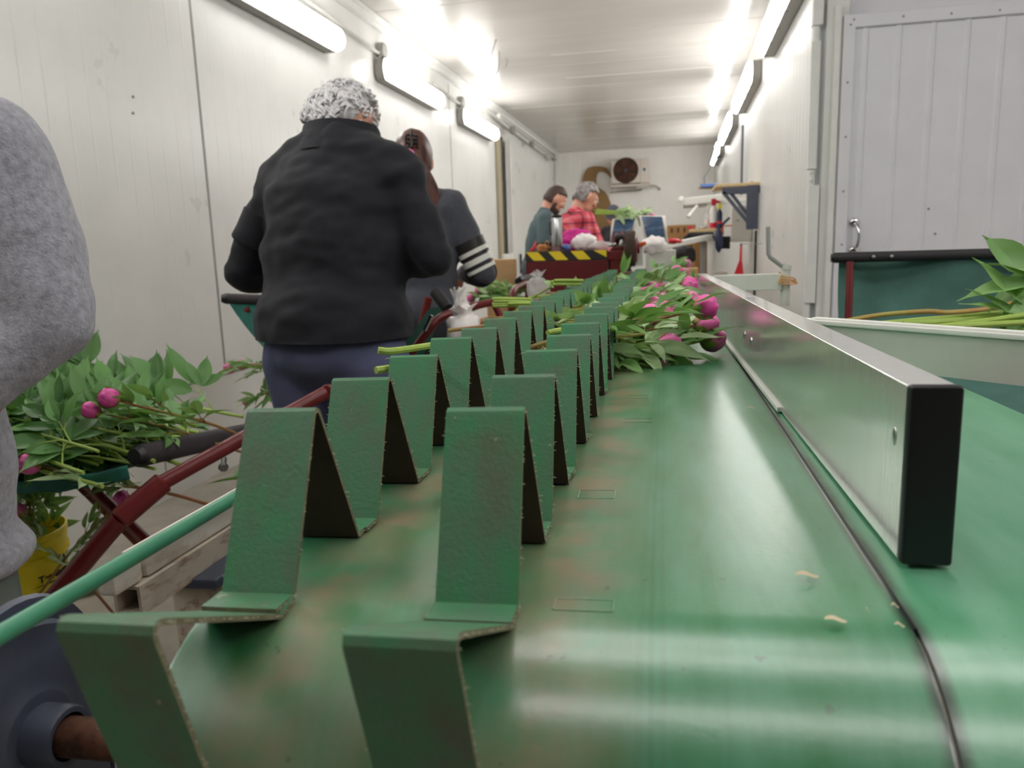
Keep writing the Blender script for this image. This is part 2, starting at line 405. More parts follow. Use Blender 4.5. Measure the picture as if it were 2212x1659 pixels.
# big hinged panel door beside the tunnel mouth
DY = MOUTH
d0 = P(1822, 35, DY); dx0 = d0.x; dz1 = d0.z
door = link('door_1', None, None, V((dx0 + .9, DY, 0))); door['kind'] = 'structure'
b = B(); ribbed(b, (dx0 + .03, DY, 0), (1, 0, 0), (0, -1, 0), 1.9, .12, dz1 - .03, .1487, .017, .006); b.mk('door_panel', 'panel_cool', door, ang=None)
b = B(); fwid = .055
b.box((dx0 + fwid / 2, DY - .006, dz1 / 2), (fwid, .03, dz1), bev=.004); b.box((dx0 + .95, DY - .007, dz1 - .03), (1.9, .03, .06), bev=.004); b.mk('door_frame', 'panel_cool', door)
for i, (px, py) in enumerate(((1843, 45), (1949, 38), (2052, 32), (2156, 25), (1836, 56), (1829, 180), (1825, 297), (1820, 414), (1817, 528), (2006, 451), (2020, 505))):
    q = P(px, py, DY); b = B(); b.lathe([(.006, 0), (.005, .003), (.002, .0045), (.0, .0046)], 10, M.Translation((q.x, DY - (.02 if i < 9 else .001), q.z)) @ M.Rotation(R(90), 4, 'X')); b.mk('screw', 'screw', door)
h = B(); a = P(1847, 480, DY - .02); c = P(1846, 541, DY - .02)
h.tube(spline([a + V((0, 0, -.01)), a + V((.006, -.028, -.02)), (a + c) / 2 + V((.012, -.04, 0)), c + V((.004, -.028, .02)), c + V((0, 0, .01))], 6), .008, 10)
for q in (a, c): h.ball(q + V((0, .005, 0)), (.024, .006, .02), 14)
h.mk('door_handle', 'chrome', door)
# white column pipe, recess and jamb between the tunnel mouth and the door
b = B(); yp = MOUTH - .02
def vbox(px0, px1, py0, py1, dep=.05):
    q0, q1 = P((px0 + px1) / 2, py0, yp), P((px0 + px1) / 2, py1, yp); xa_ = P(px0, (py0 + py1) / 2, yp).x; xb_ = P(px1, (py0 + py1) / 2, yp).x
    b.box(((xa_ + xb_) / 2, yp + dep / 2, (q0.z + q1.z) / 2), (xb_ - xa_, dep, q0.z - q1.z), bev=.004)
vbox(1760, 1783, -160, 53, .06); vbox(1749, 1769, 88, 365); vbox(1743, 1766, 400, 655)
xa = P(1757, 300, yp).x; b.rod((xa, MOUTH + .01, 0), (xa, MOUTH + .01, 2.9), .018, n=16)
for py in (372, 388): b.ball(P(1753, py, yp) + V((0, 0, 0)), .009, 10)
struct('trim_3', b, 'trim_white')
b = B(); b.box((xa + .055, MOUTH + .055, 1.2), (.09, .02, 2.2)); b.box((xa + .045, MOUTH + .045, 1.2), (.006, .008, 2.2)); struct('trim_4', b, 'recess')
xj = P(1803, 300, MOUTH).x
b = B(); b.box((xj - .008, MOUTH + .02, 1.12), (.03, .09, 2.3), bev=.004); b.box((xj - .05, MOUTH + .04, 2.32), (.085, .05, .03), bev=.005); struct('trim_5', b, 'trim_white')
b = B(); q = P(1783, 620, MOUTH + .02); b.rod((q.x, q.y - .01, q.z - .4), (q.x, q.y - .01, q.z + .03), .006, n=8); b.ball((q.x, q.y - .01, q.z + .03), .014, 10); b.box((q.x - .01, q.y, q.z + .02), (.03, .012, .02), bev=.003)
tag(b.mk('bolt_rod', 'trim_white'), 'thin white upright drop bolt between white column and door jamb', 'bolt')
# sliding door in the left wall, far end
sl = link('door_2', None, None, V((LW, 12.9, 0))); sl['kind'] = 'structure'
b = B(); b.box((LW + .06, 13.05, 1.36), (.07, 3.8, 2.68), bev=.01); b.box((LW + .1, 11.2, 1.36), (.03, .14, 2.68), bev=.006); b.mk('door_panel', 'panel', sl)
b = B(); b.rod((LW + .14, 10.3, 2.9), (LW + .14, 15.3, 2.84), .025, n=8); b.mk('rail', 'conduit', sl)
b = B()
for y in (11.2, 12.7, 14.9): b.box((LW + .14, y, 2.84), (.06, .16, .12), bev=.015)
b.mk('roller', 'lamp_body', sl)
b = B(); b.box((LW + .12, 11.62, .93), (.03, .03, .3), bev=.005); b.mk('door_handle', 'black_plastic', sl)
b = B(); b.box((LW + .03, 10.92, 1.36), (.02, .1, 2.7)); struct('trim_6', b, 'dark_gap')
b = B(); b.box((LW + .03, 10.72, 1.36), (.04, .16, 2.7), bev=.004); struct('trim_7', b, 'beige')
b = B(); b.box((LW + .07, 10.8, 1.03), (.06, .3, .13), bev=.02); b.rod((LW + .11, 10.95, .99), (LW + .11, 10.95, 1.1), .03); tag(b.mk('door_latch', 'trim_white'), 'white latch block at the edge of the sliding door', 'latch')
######
Copy the material above in full and exactly, skipping pictures.

SOLUTION FOR THIS EXERCISE
Keep writing the Blender script for this image. This is part 2, starting at line 405. More parts follow. Use Blender 4.5. Measure the picture as if it were 2212x1659 pixels.
# big hinged panel door beside the tunnel mouth
DY = MOUTH
d0 = P(1822, 35, DY); dx0 = d0.x; dz1 = d0.z
door = link('door_1', None, None, V((dx0 + .9, DY, 0))); door['kind'] = 'structure'
b = B(); ribbed(b, (dx0 + .03, DY, 0), (1, 0, 0), (0, -1, 0), 1.9, .12, dz1 - .03, .1487, .017, .006); b.mk('door_panel', 'panel_cool', door, ang=None)
b = B(); fwid = .055
b.box((dx0 + fwid / 2, DY - .006, dz1 / 2), (fwid, .03, dz1), bev=.004); b.box((dx0 + .95, DY - .007, dz1 - .03), (1.9, .03, .06), bev=.004); b.mk('door_frame', 'panel_cool', door)
for i, (px, py) in enumerate(((1843, 45), (1949, 38), (2052, 32), (2156, 25), (1836, 56), (1829, 180), (1825, 297), (1820, 414), (1817, 528), (2006, 451), (2020, 505))):
    q = P(px, py, DY); b = B(); b.lathe([(.006, 0), (.005, .003), (.002, .0045), (.0, .0046)], 10, M.Translation((q.x, DY - (.02 if i < 9 else .001), q.z)) @ M.Rotation(R(90), 4, 'X')); b.mk('screw', 'screw', door)
h = B(); a = P(1847, 480, DY - .02); c = P(1846, 541, DY - .02)
h.tube(spline([a + V((0, 0, -.01)), a + V((.006, -.028, -.02)), (a + c) / 2 + V((.012, -.04, 0)), c + V((.004, -.028, .02)), c + V((0, 0, .01))], 6), .008, 10)
for q in (a, c): h.ball(q + V((0, .005, 0)), (.024, .006, .02), 14)
h.mk('door_handle', 'chrome', door)
# white column pipe, recess and jamb between the tunnel mouth and the door
b = B(); yp = MOUTH - .02
def vbox(px0, px1, py0, py1, dep=.05):
    q0, q1 = P((px0 + px1) / 2, py0, yp), P((px0 + px1) / 2, py1, yp); xa_ = P(px0, (py0 + py1) / 2, yp).x; xb_ = P(px1, (py0 + py1) / 2, yp).x
    b.box(((xa_ + xb_) / 2, yp + dep / 2, (q0.z + q1.z) / 2), (xb_ - xa_, dep, q0.z - q1.z), bev=.004)
vbox(1760, 1783, -160, 53, .06); vbox(1749, 1769, 88, 365); vbox(1743, 1766, 400, 655)
xa = P(1757, 300, yp).x; b.rod((xa, MOUTH + .01, 0), (xa, MOUTH + .01, 2.9), .018, n=16)
for py in (372, 388): b.ball(P(1753, py, yp) + V((0, 0, 0)), .009, 10)
struct('trim_3', b, 'trim_white')
b = B(); b.box((xa + .055, MOUTH + .055, 1.2), (.09, .02, 2.2)); b.box((xa + .045, MOUTH + .045, 1.2), (.006, .008, 2.2)); struct('trim_4', b, 'recess')
xj = P(1803, 300, MOUTH).x
b = B(); b.box((xj - .008, MOUTH + .02, 1.12), (.03, .09, 2.3), bev=.004); b.box((xj - .05, MOUTH + .04, 2.32), (.085, .05, .03), bev=.005); struct('trim_5', b, 'trim_white')
b = B(); q = P(1783, 620, MOUTH + .02); b.rod((q.x, q.y - .01, q.z - .4), (q.x, q.y - .01, q.z + .03), .006, n=8); b.ball((q.x, q.y - .01, q.z + .03), .014, 10); b.box((q.x - .01, q.y, q.z + .02), (.03, .012, .02), bev=.003)
tag(b.mk('bolt_rod', 'trim_white'), 'thin white upright drop bolt between white column and door jamb', 'bolt')
# sliding door in the left wall, far end
sl = link('door_2', None, None, V((LW, 12.9, 0))); sl['kind'] = 'structure'
b = B(); b.box((LW + .06, 13.05, 1.36), (.07, 3.8, 2.68), bev=.01); b.box((LW + .1, 11.2, 1.36), (.03, .14, 2.68), bev=.006); b.mk('door_panel', 'panel', sl)
b = B(); b.rod((LW + .14, 10.3, 2.9), (LW + .14, 15.3, 2.84), .025, n=8); b.mk('rail', 'conduit', sl)
b = B()
for y in (11.2, 12.7, 14.9): b.box((LW + .14, y, 2.84), (.06, .16, .12), bev=.015)
b.mk('roller', 'lamp_body', sl)
b = B(); b.box((LW + .12, 11.62, .93), (.03, .03, .3), bev=.005); b.mk('door_handle', 'black_plastic', sl)
b = B(); b.box((LW + .03, 10.92, 1.36), (.02, .1, 2.7)); struct('trim_6', b, 'dark_gap')
b = B(); b.box((LW + .03, 10.72, 1.36), (.04, .16, 2.7), bev=.004); struct('trim_7', b, 'beige')
b = B(); b.box((LW + .07, 10.8, 1.03), (.06, .3, .13), bev=.02); b.rod((LW + .11, 10.95, .99), (LW + .11, 10.95, 1.1), .03); tag(b.mk('door_latch', 'trim_white'), 'white latch block at the edge of the sliding door', 'latch')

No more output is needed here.